24 The nature of the issues in this trial and the components of the offences were clear to the jury. The factual issues and the applicable law were reviewed in detail in the trial judge's charge. This was not a complicated trial requiring a detailed explanation of "recent": see also Watt at pp. 649-58. Further, in my view, the Crown was not compelled, as suggested in oral argument, to call expert evidence, if such evidence was available, on the transferability in practice of stolen motorcycle components when taken by a dealer for inclusion in a rebuilt motorcycle. I would not give effect to this ground of appeal.

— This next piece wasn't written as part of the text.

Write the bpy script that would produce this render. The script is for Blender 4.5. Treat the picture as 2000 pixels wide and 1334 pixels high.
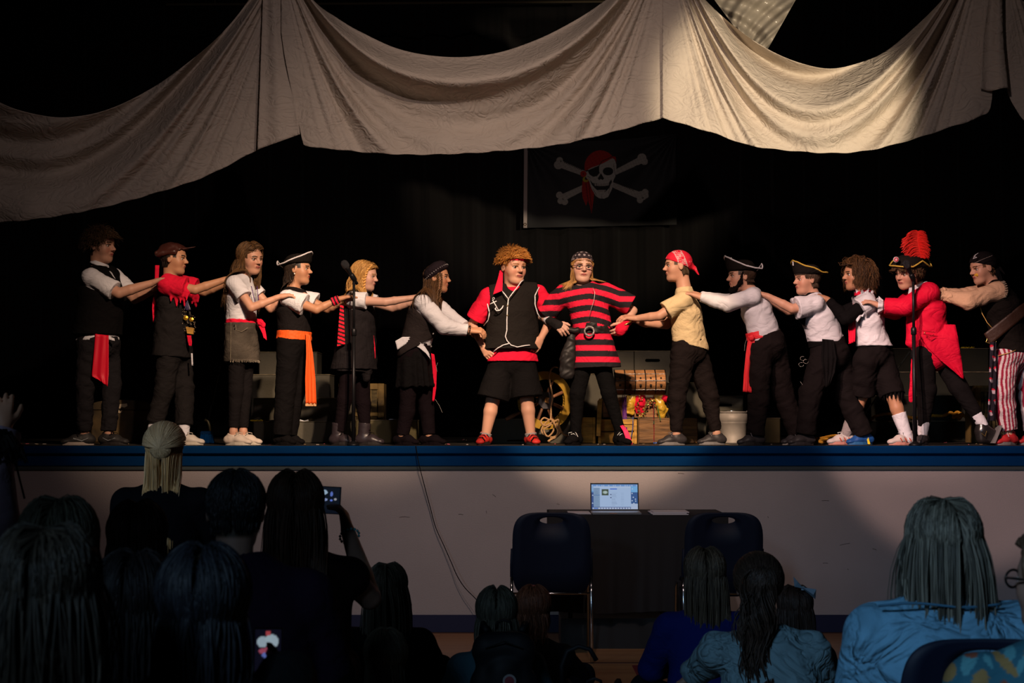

[53] Accordingly, in order to determine recency, the court is entitled to consider a variety of factors including, but not limited to:
(1) Rareness and nature of the object,
(2) Readiness with which it is likely to pass from hand to hand,
(3) Its transferability,
(4) Its ease of identification.
[54] The authors of McWilliams, in Canadian Criminal Evidence, (3rd edition), at pp. 5-14 refer to the Cockins Case (1836), 168 E.R. 1139, where the trial judge instructed the jury, with respect to a charge of theft of socks found in the accused’s possession twenty days after they were missed, that:
If I was to lose my watch and in a few minutes it was to be found on the person one of you, it would afford the strongest ground for presuming that you had stolen it; but if a month hence it were to be found in your possession, the presumption of your having stolen it would be greatly weakened because stolen property passes through many hands.
[55] Further, the McWilliams’ authors write that the “strength of the presumption depends on how recent the possession is, that is, in proportion to the shortness of the interval since the theft. It also depends on the nature of the possession, whether it is open or avowed or secret and concealed and the nature of the account given of it: R. v. Exall [citation omitted]”.
[56] Recency has been held to be established in the following circumstances: (1) money stolen from a bank robbery four hours earlier (R. v. Dionne [2005] S.C.J. No. 27); (2) guns stolen 17 days earlier (R. v. Choquette [2007] O. J. No. 3137 (C.A.)); (3) truck with significant alterations stolen 56 days earlier (R. v. MacNair [2006] O.J. No. 2430 (C.A.)); (4) bank card stolen 72 hours earlier (R. v. Barrett [2011] (S.C.J.); horse stolen 3 days earlier; Clement’s case (1830), 168 E.R. 980 – see R. v. Kowlyk).
[57] In dealing with a stolen radio, the Court of Appeal indicated in R. v. Cousineau, 1982 CanLII 3720 (ON CA), [1982] O.J. No. 150 (C.A.), at para. 14:
…Although the date of the theft is unknown, the interval between the theft and the sale was less than one month. While it is true that the presumption of knowledge from recent possession does not apply where common, easily transferable articles are held for a long period, I know of no authority which would compel me to find that the presumption could not apply where the period is less than one month. The decisions on this issue show that the operation of the presumption turns on the facts of each case.